Avec des guitaristes comme Jahlonzo ou Earl Chinna Smith tu as du apprendre quelques petits trucs, non ? J’ai bien appris quelques trucs, mais ce qui te rend bon sur scène c’est la confiance en toi et je suis encore un peu trop timide pour prendre ma guitare devant un public.
Je sais que tu es proche de Luciano comment l'as tu rencontré ? Je l’ai rencontré dans un studio de dubplates, car comme tout artiste jamaïcain, lorsqu'il fait de l’argent, même à l’étranger, il en reverse un dixième à d’autres artistes pour les aider... Buju Banton, Anthony B et beaucoup d'autres font ça, c’est comme ca qu’on rencontre d’autres artistes. Un jour Luciano a entendu un de mes dubplates dans un studio. A l'époque mon nom d’artiste était Junior Melody. Il a demandé à l’ingénieur du son si j’étais dans le coin et il est venu me voir en me disant "mon seigneur, sort de ton château pour te battre avec moi contre le démon, Jah ! Rastafari !".
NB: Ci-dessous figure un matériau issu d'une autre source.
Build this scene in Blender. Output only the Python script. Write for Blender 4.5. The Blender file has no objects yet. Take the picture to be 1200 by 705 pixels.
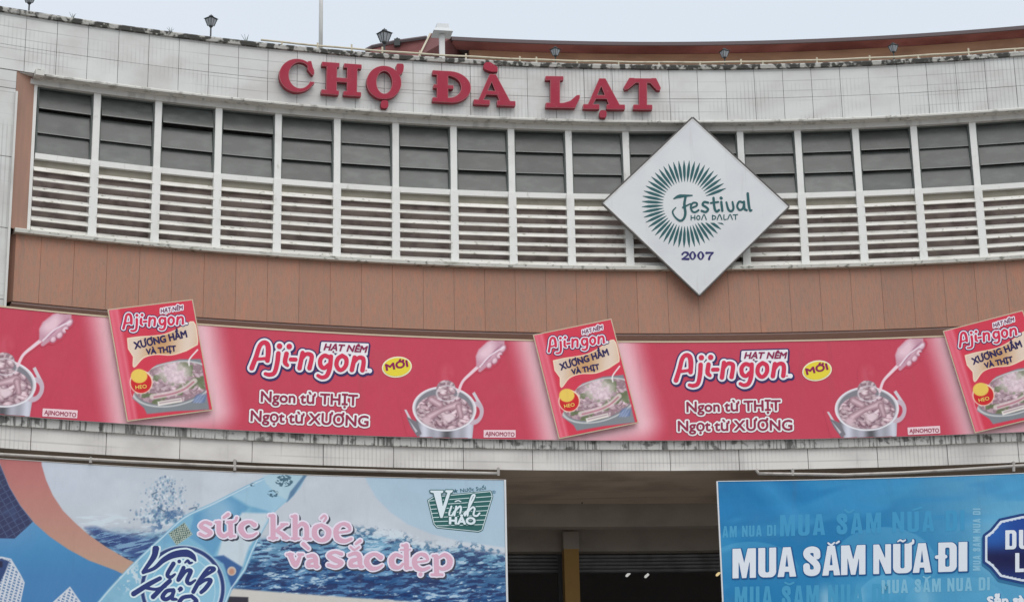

C'est à cause de tes faiblesses au foot que tu as pu lancer ta carrière… (rires) Et bien j’avais en ce temps-là qu’une seule paire de bottes, des grosses bottes que je portais partout. Si les gens improvisaient une partie de foot et bien je jouais avec mes bottes. C’est ce qui s’est passé je n’arrêtais pas d’écraser les pieds de Steely (de Steely & Cleevie, ndlr) ; il m’a charrié avec ca je lui ai di que je n’étais pas venu pour jouer au foot mais pour chanter. Il m’a demandé de chanter un petit quelque chose pour lui. Après le premier acapella, il m'en a demandé un deuxième, puis il m'a dit d’aller à son studio pour écouter quelques riddims. Il faisait très froid dans le studio, dans les 16° à cause de l’air conditionné. Nous avons enregistré le premier morceau d’un coup, et c’est comme ca que deux semaines après la bénédiction de Luciano ma carrière professionnelle a commencé.
En 2004, tu nous disais que tu avais également un deal de cinq albums avec VP, le deal est toujours valable ? Non je n’ai plus de deal avec VP, on a rompu le contrat en 2004. Tu sais pour les Rastas tu ne rêves pas, tu as des visions de ce que tu veux faire, et c'était le cas pour "Signs" : je voulais un album complètement live. Dans toutes les interviews, je parle de la musique de Bob Marley qui sonne encore fraîche après autant d’années. J’avais envie de ramener cette qualité au reggae donc nous avons fait l’album avec mes musiciens tous les morceaux live car ma vision était de pouvoir reproduire l’album live sur scène, sans qu’il y ait de différences avec l’album. Je pensais que comme cela mes fans seraient contents.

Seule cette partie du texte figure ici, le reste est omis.